The couple, the probable Robert and Jane Butts, came into being at York Beach, as given in the earlier material. They disappeared from your view, but energy created in such a fashion, as you know, cannot be negated and must continue along its own lines of development.
[... 3 paragraphs ...]
At York Beach, originally. They contained, therefore, all of your fears, for you foresaw that in this system you could become such people — not that this was inevitable, but definitely probable and more than possible.

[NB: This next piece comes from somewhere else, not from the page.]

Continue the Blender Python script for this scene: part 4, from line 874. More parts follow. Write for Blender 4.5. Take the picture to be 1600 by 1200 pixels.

At the same time, however, you must understand that these probable selves were also created because of your own great hopes, hopes you felt you could fall far short of; so they were ‘born’ with the same hopes that you had at that time, but they were personalities that were overburdened with fears.
[... 1 paragraph ...]
Even weighed down by fears and negative attitudes, they retained their own close relationship, but they were not able to help each other and were united by bitterness against the world, as much as by love for each other.
[... 2 paragraphs ...]
You had planned for this as a temporary arrangement — six months, at most, to save money — then you were going to paint full time. Instead, however, you stayed, supposedly to aid your parents, but this was largely an excuse because you were afraid to take the chance and paint full-time and also afraid to give up the regular money, even though you had no rent to pay.
[... 1 paragraph ...]
There is no need to go further into their history, but I assure you that it was in keeping with the characteristics that you gave them; and remember, these were your own strongest fears. With all of this however latent, you see, they had your potential. I was able to make an inadequate but definite contact, and their existence can still be changed and altered, for they have free will, as you do.
[... 1 paragraph ...]
Now, in the life of each personality there are, of course, moments of deep crisis and decision, where a personality decides upon one of various possible choices. These moments are not necessarily conscious at all, and the choices are not necessarily conscious, though often they rise to consciousness. But by then, the inner work and decision has been done.
[... 2 paragraphs ...]
It’s one thing to accept the idea of probable systems and probable selves as an exciting intellectual concept, and quite another to accept the practical considerations involved if you think of probabilities as plain facts of existence. Quite frankly, I didn’t expect any of us to have practical experience along these lines, thinking that any probable realities were beyond our reach. But we weren’t finished yet, and I doubt that we are now. As you’ll see, Sue kept in touch with the probable Rob and Jane in her dreams. Through our experiences, the concept became a reality with which we were confronted.